TASK INSTRUCTIONS
Images are not part of the copy; transcribe all the data exactly.

SUPPLIED DATA

[Begin]

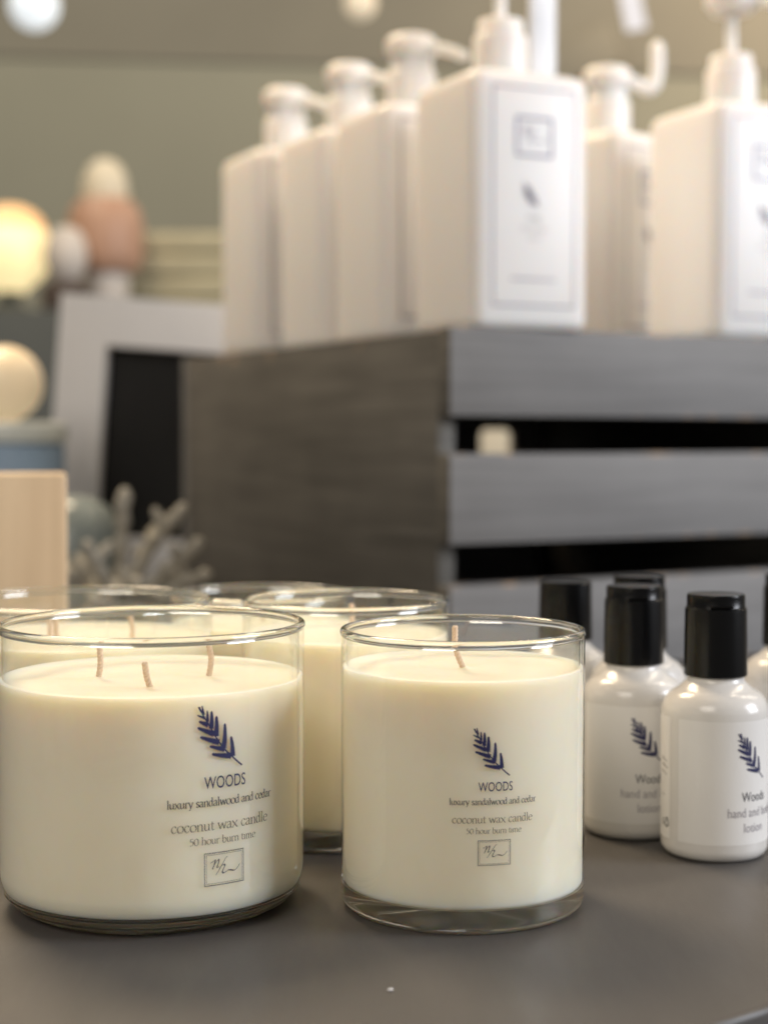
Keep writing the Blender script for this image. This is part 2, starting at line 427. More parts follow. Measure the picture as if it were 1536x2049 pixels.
# ------------------------------------------------------------------ lettering
GL = {
 'a': (.88, [[(.10,.76),(.22,.96),(.42,1.0),(.58,.92),(.64,.70),(.64,.15),(.72,.02),(.86,.08)], [(.64,.60),(.38,.53),(.14,.38),(.08,.18),(.20,.02),(.40,.03),(.64,.22)]]),
 'b': (1.0, [[(.20,1.62),(.20,.04)], [(.02,1.54),(.20,1.62)], [(.20,.76),(.46,1.0),(.76,.90),(.90,.50),(.78,.12),(.50,-.02),(.20,.08)]]),
 'c': (.86, [[(.76,.80),(.58,1.0),(.32,.95),(.10,.52),(.24,.10),(.50,-.02),(.78,.18)]]),
 'd': (.98, [[(.72,.82),(.50,1.0),(.22,.90),(.07,.48),(.20,.06),(.46,0.0),(.72,.22)], [(.72,1.62),(.72,.06)], [(.72,.06),(.90,.03)], [(.52,1.54),(.72,1.62)]]),
 'e': (.90, [[(.10,.58),(.82,.60)], [(.82,.60),(.74,.90),(.48,1.0),(.20,.86),(.08,.48),(.22,.08),(.50,-.02),(.82,.18)]]),
 'h': (1.02, [[(.20,1.62),(.20,0)], [(.02,1.54),(.20,1.62)], [(.20,.74),(.46,.98),(.68,.96),(.80,.70),(.80,.4),(.80,0)], [(.04,0.0),(.36,0.0)], [(.64,0),(.96,0)]]),
 'i': (.48, [[(.22,.98),(.22,0)], [(.04,.92),(.22,.98)], [(.20,1.38),(.25,1.38)], [(.05,0),(.40,0)]]),
 'l': (.46, [[(.22,1.62),(.22,0)], [(.04,1.54),(.22,1.62)], [(.05,0),(.40,0)]]),
 'm': (1.56, [[(.20,.98),(.20,0)], [(.02,.92),(.20,.98)], [(.20,.72),(.42,.98),(.64,.96),(.76,.70),(.76,.4),(.76,0)], [(.76,.72),(.98,.98),(1.2,.96),(1.32,.70),(1.32,.4),(1.32,0)], [(.05,0),(.35,0)], [(.62,0),(.90,0)], [(1.18,0),(1.48,0)]]),
 'n': (1.04, [[(.20,.98),(.20,0)], [(.02,.92),(.20,.98)], [(.20,.72),(.46,.98),(.70,.96),(.82,.70),(.82,.4),(.82,0)], [(.05,0),(.37,0)], [(.66,0),(.98,0)]]),
 'o': (1.0, [[(.50,1.0),(.20,.88),(.07,.50),(.20,.10),(.50,-.02),(.80,.12),(.93,.50),(.80,.90),(.50,1.0)]]),
 'r': (.70, [[(.20,.98),(.20,0)], [(.02,.92),(.20,.98)], [(.20,.66),(.38,.94),(.58,1.0),(.66,.92)], [(.05,0),(.40,0)]]),
 's': (.70, [[(.58,.80),(.40,1.0),(.18,.92),(.16,.68),(.40,.50),(.60,.32),(.56,.08),(.34,-.02),(.10,.18)]]),
 't': (.62, [[(.28,1.28),(.27,.9),(.27,.20),(.38,.0),(.60,.10)], [(.04,.94),(.56,.94)]]),
 'u': (1.02, [[(.18,.98),(.18,.5),(.20,.18),(.40,.0),(.62,.08),(.80,.34)], [(.80,.98),(.80,.04)], [(.80,.04),(.98,.03)], [(.02,.96),(.18,.98)], [(.64,.96),(.80,.98)]]),
 'w': (1.42, [[(.10,.98),(.42,0)], [(.42,0),(.72,.94)], [(.72,.94),(1.02,0)], [(1.02,0),(1.32,.98)], [(-.04,.98),(.28,.98)], [(1.18,.98),(1.46,.98)]]),
 'x': (.98, [[(.10,.98),(.84,0)], [(.84,.98),(.10,0)], [(-.02,.98),(.26,.98)], [(.70,.98),(.96,.98)], [(-.02,0),(.24,0)], [(.70,0),(.98,0)]]),
 'y': (.96, [[(.10,.98),(.48,.02)], [(.86,.98),(.48,.02),(.32,-.42),(.10,-.50)], [(-.04,.98),(.26,.98)], [(.70,.98),(1.0,.98)]]),
 '5': (.84, [[(.74,1.40),(.24,1.36)], [(.24,1.36),(.20,.80)], [(.20,.80),(.46,.88),(.70,.66),(.68,.28),(.42,.0),(.08,.02)]]),
 '0': (1.02, [[(.50,1.38),(.20,1.18),(.09,.69),(.20,.18),(.50,-.02),(.80,.2),(.91,.69),(.80,1.2),(.50,1.38)]]),
 ' ': (.52, []),
}

class Decal:
    """flat strokes in (s, z), each lifted by a few microns over the one before"""
    def __init__(self): self.V, self.F, self.lift = [], [], 0.0
    def ribbon(self, pts, wfun):
        P = [Vector(p) for p in pts]
        st = len(self.V); self.lift += 2e-6
        n = len(P)
        for i in range(n):
            a, b = P[max(i - 1, 0)], P[min(i + 1, n - 1)]
            t = b - a
            if t.length < 1e-12: t = Vector((1, 0))
            t.normalize()
            w = wfun(math.atan2(t.y, t.x), i / max(1, n - 1)) / 2
            nn = Vector((-t.y, t.x))
            self.V.append((P[i].x + nn.x * w, P[i].y + nn.y * w, self.lift))
            self.V.append((P[i].x - nn.x * w, P[i].y - nn.y * w, self.lift))
        for i in range(n - 1):
            k = st + 2 * i
            self.F.append((k, k + 1, k + 3, k + 2))
    def poly(self, pts):
        self.lift += 2e-6
        st = len(self.V)
        for p in pts: self.V.append((p[0], p[1], self.lift))
        self.F.append(tuple(range(st, st + len(pts))))
    def raw(self, V, F):
        self.lift += 2e-6
        st = len(self.V)
        for v in V: self.V.append((v[0], v[1], self.lift))
        for f in F: self.F.append(tuple(i + st for i in f))
    def serif(self, text, cx, base, width, xh, weight):
        adv = sum(GL[c][0] for c in text)
        sx = width / adv
        x = cx - width / 2
        nib = R(24)
        for c in text:
            a, strokes = GL[c]
            for s in strokes:
                q = [(x + p[0] * sx, base + p[1] * xh) for p in s]
                q = catmull(q, 5) if len(q) > 2 else [Vector(q[0]), Vector(q[1])]
                self.ribbon(q, lambda th, t: max(.40 * weight, weight * abs(math.sin(th - nib))))
            x += a * sx
    def frame(self, x0, z0, x1, z1, w):
        n = 8
        for (a, b) in (((x0 - w / 2, z0), (x1 + w / 2, z0)), ((x0 - w / 2, z1), (x1 + w / 2, z1)), ((x0, z0), (x0, z1)), ((x1, z0), (x1, z1))):
            self.ribbon([(a[0] + (b[0] - a[0]) * i / n, a[1] + (b[1] - a[1]) * i / n) for i in range(n + 1)], lambda th, t: w)
    def sans(self, text, cx, base, width, cap, thin=0.0):
        V, F = sans_mesh(text, thin)
        x0 = min(v[0] for v in V); x1 = max(v[0] for v in V)
        sx = width / (x1 - x0)
        sz = cap / CAPH
        self.raw([(cx - width / 2 + (v[0] - x0) * sx, base + v[1] * sz) for v in V], F)
    def build(self, name, mat, parent, wrap):
        V = [wrap(*v) for v in self.V]
        me = bpy.data.meshes.new(name)
        me.from_pydata(V, [], self.F); me.update()
        return finish(name, me, mat, parent, smooth=False)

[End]

SOLUTION TO THIS TASK
Keep writing the Blender script for this image. This is part 2, starting at line 427. More parts follow. Measure the picture as if it were 1536x2049 pixels.
# ------------------------------------------------------------------ lettering
GL = {
 'a': (.88, [[(.10,.76),(.22,.96),(.42,1.0),(.58,.92),(.64,.70),(.64,.15),(.72,.02),(.86,.08)], [(.64,.60),(.38,.53),(.14,.38),(.08,.18),(.20,.02),(.40,.03),(.64,.22)]]),
 'b': (1.0, [[(.20,1.62),(.20,.04)], [(.02,1.54),(.20,1.62)], [(.20,.76),(.46,1.0),(.76,.90),(.90,.50),(.78,.12),(.50,-.02),(.20,.08)]]),
 'c': (.86, [[(.76,.80),(.58,1.0),(.32,.95),(.10,.52),(.24,.10),(.50,-.02),(.78,.18)]]),
 'd': (.98, [[(.72,.82),(.50,1.0),(.22,.90),(.07,.48),(.20,.06),(.46,0.0),(.72,.22)], [(.72,1.62),(.72,.06)], [(.72,.06),(.90,.03)], [(.52,1.54),(.72,1.62)]]),
 'e': (.90, [[(.10,.58),(.82,.60)], [(.82,.60),(.74,.90),(.48,1.0),(.20,.86),(.08,.48),(.22,.08),(.50,-.02),(.82,.18)]]),
 'h': (1.02, [[(.20,1.62),(.20,0)], [(.02,1.54),(.20,1.62)], [(.20,.74),(.46,.98),(.68,.96),(.80,.70),(.80,.4),(.80,0)], [(.04,0.0),(.36,0.0)], [(.64,0),(.96,0)]]),
 'i': (.48, [[(.22,.98),(.22,0)], [(.04,.92),(.22,.98)], [(.20,1.38),(.25,1.38)], [(.05,0),(.40,0)]]),
 'l': (.46, [[(.22,1.62),(.22,0)], [(.04,1.54),(.22,1.62)], [(.05,0),(.40,0)]]),
 'm': (1.56, [[(.20,.98),(.20,0)], [(.02,.92),(.20,.98)], [(.20,.72),(.42,.98),(.64,.96),(.76,.70),(.76,.4),(.76,0)], [(.76,.72),(.98,.98),(1.2,.96),(1.32,.70),(1.32,.4),(1.32,0)], [(.05,0),(.35,0)], [(.62,0),(.90,0)], [(1.18,0),(1.48,0)]]),
 'n': (1.04, [[(.20,.98),(.20,0)], [(.02,.92),(.20,.98)], [(.20,.72),(.46,.98),(.70,.96),(.82,.70),(.82,.4),(.82,0)], [(.05,0),(.37,0)], [(.66,0),(.98,0)]]),
 'o': (1.0, [[(.50,1.0),(.20,.88),(.07,.50),(.20,.10),(.50,-.02),(.80,.12),(.93,.50),(.80,.90),(.50,1.0)]]),
 'r': (.70, [[(.20,.98),(.20,0)], [(.02,.92),(.20,.98)], [(.20,.66),(.38,.94),(.58,1.0),(.66,.92)], [(.05,0),(.40,0)]]),
 's': (.70, [[(.58,.80),(.40,1.0),(.18,.92),(.16,.68),(.40,.50),(.60,.32),(.56,.08),(.34,-.02),(.10,.18)]]),
 't': (.62, [[(.28,1.28),(.27,.9),(.27,.20),(.38,.0),(.60,.10)], [(.04,.94),(.56,.94)]]),
 'u': (1.02, [[(.18,.98),(.18,.5),(.20,.18),(.40,.0),(.62,.08),(.80,.34)], [(.80,.98),(.80,.04)], [(.80,.04),(.98,.03)], [(.02,.96),(.18,.98)], [(.64,.96),(.80,.98)]]),
 'w': (1.42, [[(.10,.98),(.42,0)], [(.42,0),(.72,.94)], [(.72,.94),(1.02,0)], [(1.02,0),(1.32,.98)], [(-.04,.98),(.28,.98)], [(1.18,.98),(1.46,.98)]]),
 'x': (.98, [[(.10,.98),(.84,0)], [(.84,.98),(.10,0)], [(-.02,.98),(.26,.98)], [(.70,.98),(.96,.98)], [(-.02,0),(.24,0)], [(.70,0),(.98,0)]]),
 'y': (.96, [[(.10,.98),(.48,.02)], [(.86,.98),(.48,.02),(.32,-.42),(.10,-.50)], [(-.04,.98),(.26,.98)], [(.70,.98),(1.0,.98)]]),
 '5': (.84, [[(.74,1.40),(.24,1.36)], [(.24,1.36),(.20,.80)], [(.20,.80),(.46,.88),(.70,.66),(.68,.28),(.42,.0),(.08,.02)]]),
 '0': (1.02, [[(.50,1.38),(.20,1.18),(.09,.69),(.20,.18),(.50,-.02),(.80,.2),(.91,.69),(.80,1.2),(.50,1.38)]]),
 ' ': (.52, []),
}

class Decal:
    """flat strokes in (s, z), each lifted by a few microns over the one before"""
    def __init__(self): self.V, self.F, self.lift = [], [], 0.0
    def ribbon(self, pts, wfun):
        P = [Vector(p) for p in pts]
        st = len(self.V); self.lift += 2e-6
        n = len(P)
        for i in range(n):
            a, b = P[max(i - 1, 0)], P[min(i + 1, n - 1)]
            t = b - a
            if t.length < 1e-12: t = Vector((1, 0))
            t.normalize()
            w = wfun(math.atan2(t.y, t.x), i / max(1, n - 1)) / 2
            nn = Vector((-t.y, t.x))
            self.V.append((P[i].x + nn.x * w, P[i].y + nn.y * w, self.lift))
            self.V.append((P[i].x - nn.x * w, P[i].y - nn.y * w, self.lift))
        for i in range(n - 1):
            k = st + 2 * i
            self.F.append((k, k + 1, k + 3, k + 2))
    def poly(self, pts):
        self.lift += 2e-6
        st = len(self.V)
        for p in pts: self.V.append((p[0], p[1], self.lift))
        self.F.append(tuple(range(st, st + len(pts))))
    def raw(self, V, F):
        self.lift += 2e-6
        st = len(self.V)
        for v in V: self.V.append((v[0], v[1], self.lift))
        for f in F: self.F.append(tuple(i + st for i in f))
    def serif(self, text, cx, base, width, xh, weight):
        adv = sum(GL[c][0] for c in text)
        sx = width / adv
        x = cx - width / 2
        nib = R(24)
        for c in text:
            a, strokes = GL[c]
            for s in strokes:
                q = [(x + p[0] * sx, base + p[1] * xh) for p in s]
                q = catmull(q, 5) if len(q) > 2 else [Vector(q[0]), Vector(q[1])]
                self.ribbon(q, lambda th, t: max(.40 * weight, weight * abs(math.sin(th - nib))))
            x += a * sx
    def frame(self, x0, z0, x1, z1, w):
        n = 8
        for (a, b) in (((x0 - w / 2, z0), (x1 + w / 2, z0)), ((x0 - w / 2, z1), (x1 + w / 2, z1)), ((x0, z0), (x0, z1)), ((x1, z0), (x1, z1))):
            self.ribbon([(a[0] + (b[0] - a[0]) * i / n, a[1] + (b[1] - a[1]) * i / n) for i in range(n + 1)], lambda th, t: w)
    def sans(self, text, cx, base, width, cap, thin=0.0):
        V, F = sans_mesh(text, thin)
        x0 = min(v[0] for v in V); x1 = max(v[0] for v in V)
        sx = width / (x1 - x0)
        sz = cap / CAPH
        self.raw([(cx - width / 2 + (v[0] - x0) * sx, base + v[1] * sz) for v in V], F)
    def build(self, name, mat, parent, wrap):
        V = [wrap(*v) for v in self.V]
        me = bpy.data.meshes.new(name)
        me.from_pydata(V, [], self.F); me.update()
        return finish(name, me, mat, parent, smooth=False)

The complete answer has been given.